▶ **What the exercise asks**: Reproduce, character for character, the lines below from the first through the one with "from mathutils import Vector, Matrix". Leave pictures out.

▶ **Data section**:
===============

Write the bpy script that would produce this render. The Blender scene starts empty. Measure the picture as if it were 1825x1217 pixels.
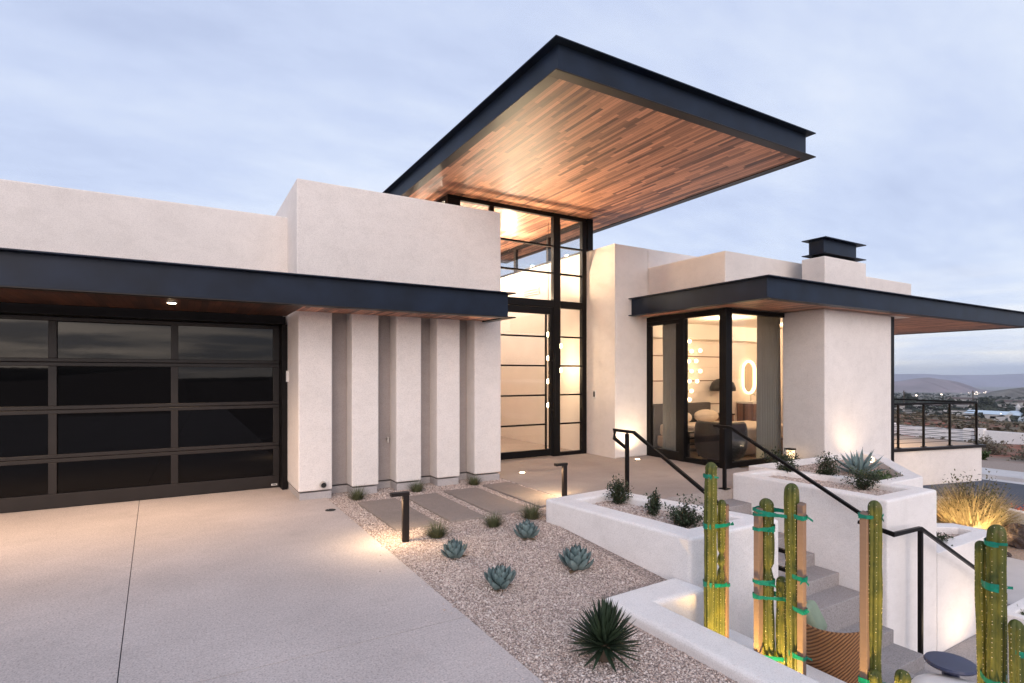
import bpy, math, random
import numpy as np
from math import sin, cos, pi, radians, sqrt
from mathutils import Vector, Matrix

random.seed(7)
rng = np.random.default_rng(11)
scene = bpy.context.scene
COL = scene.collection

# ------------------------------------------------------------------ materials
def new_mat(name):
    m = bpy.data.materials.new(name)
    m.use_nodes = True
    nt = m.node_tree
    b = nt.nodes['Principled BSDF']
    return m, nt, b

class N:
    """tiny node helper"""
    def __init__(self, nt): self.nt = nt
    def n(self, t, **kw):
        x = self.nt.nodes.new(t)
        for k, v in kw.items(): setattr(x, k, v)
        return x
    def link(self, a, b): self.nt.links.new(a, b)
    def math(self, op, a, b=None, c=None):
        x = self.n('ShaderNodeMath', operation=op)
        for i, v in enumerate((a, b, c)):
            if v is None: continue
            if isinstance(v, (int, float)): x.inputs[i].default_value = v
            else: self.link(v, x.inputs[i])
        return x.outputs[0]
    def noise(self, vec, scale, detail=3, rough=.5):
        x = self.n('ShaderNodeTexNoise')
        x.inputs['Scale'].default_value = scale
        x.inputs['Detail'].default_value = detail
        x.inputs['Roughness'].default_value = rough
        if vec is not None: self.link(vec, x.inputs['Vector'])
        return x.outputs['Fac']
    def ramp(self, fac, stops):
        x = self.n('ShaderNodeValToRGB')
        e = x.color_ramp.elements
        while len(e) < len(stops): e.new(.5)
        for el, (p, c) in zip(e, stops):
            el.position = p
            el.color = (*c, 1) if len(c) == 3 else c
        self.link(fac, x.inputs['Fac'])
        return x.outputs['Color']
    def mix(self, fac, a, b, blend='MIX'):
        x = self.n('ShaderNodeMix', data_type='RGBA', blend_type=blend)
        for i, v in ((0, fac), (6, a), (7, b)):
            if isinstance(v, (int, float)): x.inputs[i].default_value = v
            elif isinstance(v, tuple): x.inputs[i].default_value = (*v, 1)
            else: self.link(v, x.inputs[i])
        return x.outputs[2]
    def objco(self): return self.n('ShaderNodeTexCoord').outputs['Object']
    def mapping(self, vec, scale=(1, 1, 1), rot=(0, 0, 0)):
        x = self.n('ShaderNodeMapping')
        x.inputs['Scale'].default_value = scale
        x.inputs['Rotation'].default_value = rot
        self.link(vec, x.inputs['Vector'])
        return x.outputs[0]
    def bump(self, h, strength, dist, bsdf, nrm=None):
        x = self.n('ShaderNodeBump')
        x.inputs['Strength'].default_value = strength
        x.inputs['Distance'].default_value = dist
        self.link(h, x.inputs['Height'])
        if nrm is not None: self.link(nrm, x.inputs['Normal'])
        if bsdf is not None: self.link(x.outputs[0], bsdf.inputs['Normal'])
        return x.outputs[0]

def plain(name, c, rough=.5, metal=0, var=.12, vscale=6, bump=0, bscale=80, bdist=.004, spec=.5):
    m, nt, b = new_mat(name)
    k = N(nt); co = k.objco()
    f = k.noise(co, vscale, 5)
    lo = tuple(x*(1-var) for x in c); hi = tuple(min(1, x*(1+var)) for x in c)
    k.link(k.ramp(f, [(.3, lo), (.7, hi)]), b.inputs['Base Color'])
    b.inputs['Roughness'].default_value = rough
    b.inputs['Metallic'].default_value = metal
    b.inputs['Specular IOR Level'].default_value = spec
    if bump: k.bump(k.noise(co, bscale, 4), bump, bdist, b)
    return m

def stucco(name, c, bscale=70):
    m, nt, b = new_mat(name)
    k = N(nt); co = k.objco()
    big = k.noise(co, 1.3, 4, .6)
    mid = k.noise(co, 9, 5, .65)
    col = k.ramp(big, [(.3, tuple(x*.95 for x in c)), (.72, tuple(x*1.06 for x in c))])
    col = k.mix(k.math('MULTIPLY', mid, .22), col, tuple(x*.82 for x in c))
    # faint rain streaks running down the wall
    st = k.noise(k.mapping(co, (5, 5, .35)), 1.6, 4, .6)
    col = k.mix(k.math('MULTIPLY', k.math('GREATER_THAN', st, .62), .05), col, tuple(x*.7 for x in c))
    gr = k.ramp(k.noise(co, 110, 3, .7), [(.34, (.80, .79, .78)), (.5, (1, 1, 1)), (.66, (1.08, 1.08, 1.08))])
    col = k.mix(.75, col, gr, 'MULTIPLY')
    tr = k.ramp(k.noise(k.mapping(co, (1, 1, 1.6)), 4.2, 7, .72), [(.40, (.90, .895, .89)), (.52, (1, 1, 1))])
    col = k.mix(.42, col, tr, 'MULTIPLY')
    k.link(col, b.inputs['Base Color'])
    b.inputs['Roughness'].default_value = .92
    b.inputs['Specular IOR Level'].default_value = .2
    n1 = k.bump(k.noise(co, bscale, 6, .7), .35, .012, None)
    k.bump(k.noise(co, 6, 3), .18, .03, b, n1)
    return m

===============

▶ **Response to the task**:
Write the bpy script that would produce this render. The Blender scene starts empty. Measure the picture as if it were 1825x1217 pixels.
import bpy, math, random
import numpy as np
from math import sin, cos, pi, radians, sqrt
from mathutils import Vector, Matrix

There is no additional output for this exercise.